The whole of Moser's book focuses on three main questions: (1) If God's existence is concealed, hidden, or incognito, why should we hold that God exists at all? (2) If God exists, why is God's existence hidden at all, particularly if God aims to communicate with people in some way to lead them into better lives? (3) What are the implications of God's concealment for philosophy and religion as they concern talk of God and of knowledge of God? Without falling into some type of fideism, Moser gives due attention to certain skeptical doubts, questions, concerns, and objections all throughout his work. In his words, "careful attention to skeptical qualms will keep us honest in our inquiry, and save us from any uncritical or cognitively arbitrary dogmatism." (pages 8-9)

Regarding how this Jewish-Christian epistemology works in other religious conditions and geographical situations, Moser notes that "the true God may indeed be troublesome rather than convenient by our preferred standards, and may need to be thus, given our dire predicament of destructive selfishness. If God seeks to rescue us convincingly from our predicament, God would need to convince us of our need of rescue and of God's reliability in the rescue effort. In addition, God would have to challenge and then noncoercively transform our deadly selfishness. A God of perfect love, as suggested, would aim to elicit not just new beliefs in us, but also new volitional attitudes, including unselfish intentions and desires. That's no small task, of course, and it may succeed rarely if at all.
This is classic religious bogeyman-making: “the dire predicament of our destructive selfishness.” Notice how in the quoted phrase religion has portrayed humans as helpless damsels in distress, needing the hero-god to "rescue" us. Dire predicament is a matter of perspective, and I frankly don't think we are or ever were in one. Religion depends on the Romantic notion of being desperately captured in our own passions. Indeed, religion revels in it. But we are not slaves to our desires; neither do we need to be ashamed of them. How sad that in religion people are encouraged and praised for pining away in the hopes of solutions to non-problems.
As indicated, however, we shouldn't assume that divine intervention is just in the life of Jesus; it may be wherever God is at work, regardless of geography, even if Jesus is the authoritatively and morally perfect exemplar of divine revelation in a human." (page 14-15) All in all, as one who was an honest and open agnostic (while also seriously entertaining the possibility of atheism), I think Moser's work does indeed offer an enormously effective challenge to skepticism about the reality of the Judeo-Christian God. This book will not only challenge the way you think but also challenge the way you live your life...if you're willing.
Of course we have to get to the odious figure of Jesus, and of course the reviewer feels the need to say "I was once agnostic, but now I'm found. Amazing Grace, meh-meh." This is standard rhetorical fare, where the writer's former skepticism is supposed to make his present conviction all the more persuasive and fulfilling. Like so much that has come before, it's just and only artifice in intellectual drag.

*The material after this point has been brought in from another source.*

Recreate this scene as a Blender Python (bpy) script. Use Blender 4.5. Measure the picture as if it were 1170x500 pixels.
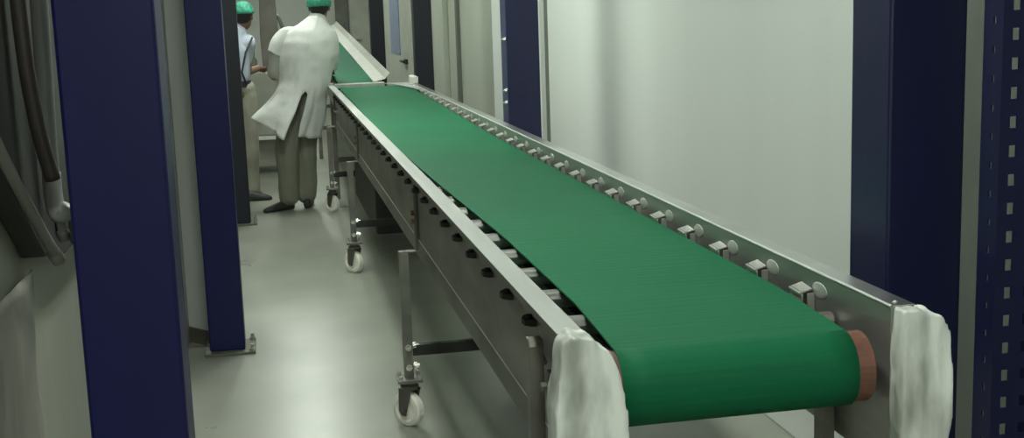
import bpy, bmesh, math, random
from mathutils import Vector, Matrix, noise

C = bpy.context.scene.collection
S = bpy.context.scene
for o in list(bpy.data.objects):
    bpy.data.objects.remove(o)
random.seed(4)

# ------------------------------------------------------------------ camera
cam_d = bpy.data.cameras.new('camera')
cam = bpy.data.objects.new('camera', cam_d)
C.objects.link(cam)
ax = Vector((0.98032927, -0.19458984, -0.03300494))
ay = Vector((0.06476842, 0.15920987, 0.9851179))
az = Vector((-0.18643922, -0.96787758, 0.16868137))
m = Matrix((ax, ay, az)).transposed().to_4x4()
m.translation = Vector((0, 0, 1.5))
cam.matrix_world = m
cam_d.sensor_fit = 'HORIZONTAL'
cam_d.sensor_width = 36
cam_d.lens = 1422.55 / 1170 * 36
cam_d.clip_start = 0.05
S.camera = cam

# ------------------------------------------------------------------ view, world
S.view_settings.view_transform = 'Standard'
S.view_settings.look = 'None'
S.view_settings.gamma = 1
S.view_settings.use_curve_mapping = False
S.view_settings.exposure = 0.0
LAMP = 40.0                       # strength of the fluorescent diffusers
LAMPS = [(-.45, 1.5), (2.9, 1.0), (6.4, 1.5), (9.9, 1.15), (13.4, 1.1), (16.9, 1.2)]
LAMP_X = 0.25
CEIL = 3.0
w = bpy.data.worlds.new('world')
S.world = w
w.use_nodes = True
w.node_tree.nodes['Background'].inputs[0].default_value = (.5, .55, .5, 1)
w.node_tree.nodes['Background'].inputs[1].default_value = .15


# ------------------------------------------------------------------ materials
def mat(name, col, rough=.5, metal=0., col2=None, scale=8., stretch=(1, 1, 1), amt=1.0, bump=0., bscale=40.,
        bstretch=(1, 1, 1), rvar=0., spec=.5, emit=0., detail=4., contrast=(.35, .65), trans=0., sss=0.):
    mt = bpy.data.materials.new(name)
    mt.use_nodes = True
    nt = mt.node_tree
    N = nt.nodes
    b = N['Principled BSDF']
    b.inputs['Base Color'].default_value = (*col, 1)
    b.inputs['Roughness'].default_value = rough
    b.inputs['Metallic'].default_value = metal
    b.inputs['Specular IOR Level'].default_value = spec
    if sss:
        b.inputs['Subsurface Weight'].default_value = sss
        b.inputs['Subsurface Radius'].default_value = (.01, .005, .003)
    if trans:
        b.inputs['Transmission Weight'].default_value = trans
    if emit:
        b.inputs['Emission Color'].default_value = (*col, 1)
        b.inputs['Emission Strength'].default_value = emit
    tc = N.new('ShaderNodeTexCoord')

    def tex(sc, st, det):
        mp = N.new('ShaderNodeMapping')
        mp.inputs['Scale'].default_value = st
        nt.links.new(tc.outputs['Object'], mp.inputs[0])
        n = N.new('ShaderNodeTexNoise')
        n.inputs['Scale'].default_value = sc
        n.inputs['Detail'].default_value = det
        nt.links.new(mp.outputs[0], n.inputs['Vector'])
        return n
    if col2 is None:
        col2 = tuple(c * .88 for c in col)
    n = tex(scale, stretch, detail)
    r = N.new('ShaderNodeValToRGB')
    r.color_ramp.elements[0].position = contrast[0]
    r.color_ramp.elements[1].position = contrast[1]
    r.color_ramp.elements[0].color = (*col, 1)
    r.color_ramp.elements[1].color = (*[a + (c - a) * amt for a, c in zip(col, col2)], 1)
    nt.links.new(n.outputs[0], r.inputs[0])
    nt.links.new(r.outputs[0], b.inputs['Base Color'])
    if rvar:
        mr = N.new('ShaderNodeMapRange')
        mr.inputs['From Min'].default_value = .15
        mr.inputs['From Max'].default_value = .85
        mr.inputs['To Min'].default_value = rough - rvar
        mr.inputs['To Max'].default_value = rough + rvar
        n3 = tex(scale * 1.7, stretch, detail)
        nt.links.new(n3.outputs[0], mr.inputs[0])
        nt.links.new(mr.outputs[0], b.inputs['Roughness'])
    if bump:
        n2 = tex(bscale, bstretch, 3)
        bp = N.new('ShaderNodeBump')
        bp.inputs['Strength'].default_value = bump
        bp.inputs['Distance'].default_value = .01
        nt.links.new(n2.outputs[0], bp.inputs['Height'])
        nt.links.new(bp.outputs[0], b.inputs['Normal'])
    return mt


M = {}
M['floor'] = mat('floor_concrete', (.215, .225, .19), .30, col2=(.34, .35, .30), scale=1.5, rvar=.05, bump=.05, bscale=2.2, detail=6, contrast=(.25, .75))
M['wall'] = mat('wall_panel_white', (.80, .83, .80), .42, col2=(.76, .79, .76), scale=3, stretch=(1, 1, .06), contrast=(.2, .8))
M['wall_g'] = mat('wall_panel_greenish', (.52, .55, .48), .45, col2=(.48, .51, .44), scale=3, stretch=(1, 1, .06), contrast=(.2, .8))
M['wall_l'] = mat('wall_left_panel', (.36, .38, .31), .5, col2=(.29, .29, .25), scale=2.2, stretch=(1, 1, .25), bump=.15, bscale=30, bstretch=(1, 1, .05))
M['wall_b'] = mat('wall_back_grey', (.62, .64, .61), .6, scale=1)
M['seam'] = mat('seam_dark', (.16, .17, .15), .6)
M['ceil'] = mat('ceiling_paint', (.55, .56, .52), .7)
M['kerb'] = mat('kerb_grey', (.13, .13, .10), .6)
M['blue'] = mat('blue_paint', (.009, .010, .070), .42, col2=(.011, .012, .080), spec=.3, scale=5, stretch=(1, 1, .2), bump=.05, bscale=25)
M['blue_n'] = mat('blue_paint_dark', (.008, .009, .046), .36, col2=(.010, .012, .055), scale=5, stretch=(1, 1, .2), bump=.05, bscale=25)
M['black_blue'] = mat('blackish_paint', (.006, .007, .018), .45)
M['blue_m'] = mat('blue_paint_mid', (.020, .022, .088), .4)
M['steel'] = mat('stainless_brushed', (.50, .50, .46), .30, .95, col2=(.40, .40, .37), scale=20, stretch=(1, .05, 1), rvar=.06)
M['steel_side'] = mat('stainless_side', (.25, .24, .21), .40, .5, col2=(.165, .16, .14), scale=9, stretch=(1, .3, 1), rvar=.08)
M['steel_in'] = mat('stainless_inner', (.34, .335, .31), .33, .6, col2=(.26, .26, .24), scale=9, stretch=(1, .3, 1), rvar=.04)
M['flange'] = mat('stainless_flange', (.52, .53, .51), .45, .4, col2=(.42, .43, .41), scale=14, stretch=(1, .1, 1))
M['dark_steel'] = mat('dark_steel', (.05, .05, .045), .5, .6)
M['roller'] = mat('zinc_roller', (.48, .48, .45), .32, .9)
M['zinc'] = mat('zinc_bracket', (.52, .52, .48), .35, .5)
M['glint'] = mat('painted_glint', (.60, .60, .56), .38, .5)
M['flange_r'] = mat('stainless_flange_right', (.55, .56, .55), .28, .9)
M['bead'] = mat('polished_edge', (.9, .9, .88), .35, .3)
M['wall_shade'] = mat('wall_painted_shade', (.15, .165, .145), .5)
M['wall_s'] = mat('streaky_grey_panel', (.42, .43, .39), .4, col2=(.22, .22, .20), scale=9, stretch=(1, 1, .12))
M['fork'] = mat('caster_fork_steel', (.16, .155, .135), .4, .7)
M['guide'] = mat('worn_guide_sheet', (.40, .40, .36), .5, .4)
M['cab_p'] = mat('hood_panel_grey', (.06, .062, .054), .55, col2=(.04, .04, .036), scale=7)
M['belt'] = mat('green_belt', (.007, .128, .055), .62, col2=(.009, .140, .061), scale=3, bump=.22, bscale=60, bstretch=(.06, 1, 1), spec=.15)
M['belt_edge'] = mat('belt_edge_pale', (.30, .38, .32), .6)
M['belt2'] = mat('green_belt_far', (.007, .125, .062), .6, scale=3, spec=.15)
M['drum'] = mat('drum_rust', (.25, .105, .075), .5, .2, col2=(.17, .08, .06), scale=30)
M['drum_l'] = mat('drum_lagging_grey', (.30, .25, .22), .4, .5)
M['wrap'] = mat('white_foam_wrap', (.93, .95, .92), .36, col2=(.38, .40, .36), scale=12, stretch=(1, 1, .35), contrast=(.44, .68), bump=.5, bscale=28, bstretch=(1, 1, .5))
M['caster'] = mat('caster_nylon', (.88, .86, .78), .45)
M['rust'] = mat('rusty_bolt', (.25, .13, .08), .6, .3)
M['bright_bolt'] = mat('bright_bolt', (.8, .8, .76), .25, .9)
M['coat'] = mat('white_coat_cloth', (.74, .75, .73), .85, col2=(.64, .65, .63), scale=6, bump=.6, bscale=9)
M['trouser'] = mat('khaki_trousers', (.21, .22, .17), .85, col2=(.19, .195, .155), scale=8, stretch=(1, 1, .3), bump=.4, bscale=14)
M['skin'] = mat('skin', (.24, .125, .085), .55, sss=.1)
M['glove'] = mat('sleeve_guard', (.36, .36, .33), .6)
M['hair'] = mat('black_hair', (.012, .010, .010), .6)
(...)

I can see that Moser's book may challenge the way one thinks, but that's because in the end the thinking seems to be rather shoddy. Maybe it's high-caliber shoddiness - obviously, neither the book author nor book reviewer is a dummy. Moser seems not to produce any firsthand evidence, just assertions that "god-creme will make you feel 100% better instantly. You'll be completely satisfied." God's a placebo-product in this. It's The Emperor's New Waldo - everyone proclaims "I see him!" And maybe they really think they do see him. I wonder if in his book Moser ever considers the idea that Waldo actually ain't there, that god doesn't exist. That would be impressive.